Can anyone use audio CAPTCHA

Photo of Peter Abrahams

Written By: Peter Abrahams
Published: 11th October, 2010
Content Copyright © 2010 Bloor

I recently met a blind student and added him to my LinkedIn buddies. As many of my readers will know if you log on to LinkedIn the first screen you get is a CAPTCHA (Completely Automated Public Turing Test To Tell Computers and Humans Apart) screen.

I realised that the pictorial CAPTCHA would be a problem for my new friend so I thought I would try the alternative which is an audio CAPTCHA. I tried it several times but the voices are so distorted and intermingled with background noise that I was unable to type the right words.

I asked him if he could hear the words and get them right. His answer was that he had tried a few audio CAPTCHAs and had never succeeded so instead he uses a special service for people with vision impairments called WebVisum, which takes the visual CAPTCHA and returns the right words in a scratchpad that he copies and pastes into the answer box. I do not know how WebVisum works but I assume there is an element of human intervention required.

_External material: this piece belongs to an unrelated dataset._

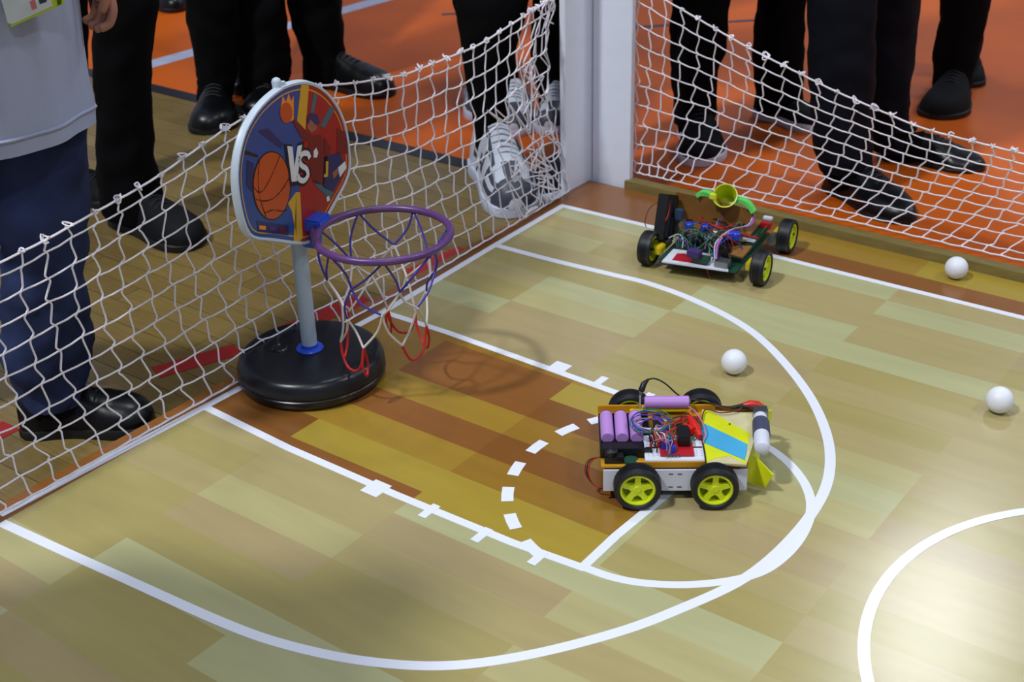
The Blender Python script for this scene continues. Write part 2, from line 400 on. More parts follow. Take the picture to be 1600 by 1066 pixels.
def sx(z):
    z0, z1 = bp(461, 380)[1], bp(478, 128)[1]; return midb+(midt-midb)*(z-z0)/(z1-z0)
def flatpoly(poly, d, m, name, parent, t=.0004):
    return MB().prism(poly, bu, Z3, bn, bloc-bn*(-d), t).build(name, m, parent, smooth=0)
# blue and red halves: clip the inset outline at the centre line
def clip(poly, side):
    out = []; n = len(poly)
    for i in range(n):
        a, b = poly[i], poly[(i+1) % n]; da, db = (a[0]-sx(a[1]))*side, (b[0]-sx(b[1]))*side
        if da >= 0: out.append(a)
        if da*db < 0:
            t = da/(da-db); out.append((a[0]+(b[0]-a[0])*t, a[1]+(b[1]-a[1])*t))
    return out
flatpoly(clip(pb, -1), .0002, pz['blue'], 'printed_panel', shell)
flatpoly(clip(pb, 1), .0002, pz['red'], 'printed_panel', shell)
def fp(px_list, m, name='printed_shape', d=.0008):
    return flatpoly([bp(*q) for q in px_list], d, pz[m], name, shell)
D1, D2, D3, D4 = .0007, .0011, .0015, .0019
fp([(470, 130), (482, 132), (476, 205), (462, 200)], 'yellow', d=D1)
fp([(462, 300), (468, 300), (472, 372), (466, 378), (458, 377)], 'yellow', d=D1)
fp([(449, 318), (462, 300), (463, 372), (455, 330)], 'yellow', d=D1)
fp([(489, 145), (495, 148), (489, 178), (484, 178)], 'teal', d=D1)
fp([(516, 165), (522, 171), (506, 200), (499, 196)], 'teal', d=D1)
fp([(505, 245), (530, 238), (540, 262), (520, 300), (503, 292)], 'navy', d=D1)
fp([(490, 280), (520, 300), (516, 312), (492, 290)], 'teal', d=D1)
fp([(526, 200), (542, 208), (543, 240), (526, 240)], 'dred', d=D1)
fp([(402, 205), (418, 200), (442, 225), (438, 232)], 'navy', d=D1)
fp([(383, 235), (402, 242), (402, 246), (382, 241)], 'black', d=D1)
fp([(385, 250), (396, 255), (392, 300), (384, 290)], 'navy', d=D1)
fp([(400, 345), (450, 352), (450, 368), (402, 362)], 'navy', d=D1)
for a in range(3):                                                         # small print at the lower left
    fp([(404+a*16, 352+a*1.6), (414+a*16, 353+a*1.6), (414+a*16, 359+a*1.6), (404+a*16, 358+a*1.6)], ('flame', 'purple', 'dred')[a], d=D2)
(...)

A system is only accessible if it can be used by the real user. Audio CAPTCHA is a technique designed to be accessible but it appears to be failing the real accessibility test. My survey so far has only been of two people so I would like to gain some more evidence that they are unusable. Next time you are faced with a CAPTCHA screen please could you try the audio version once and see if it works for you. Could you then add a comment to this blog to say which website you were accessing and wether you succeeded or failed.

If audio CAPTCHAs are not usable by a significant number of people then we should stop fooling ourselves that they are a accessibility technology and the industry needs to look at alternatives such as the verbal puzzles used on some sites.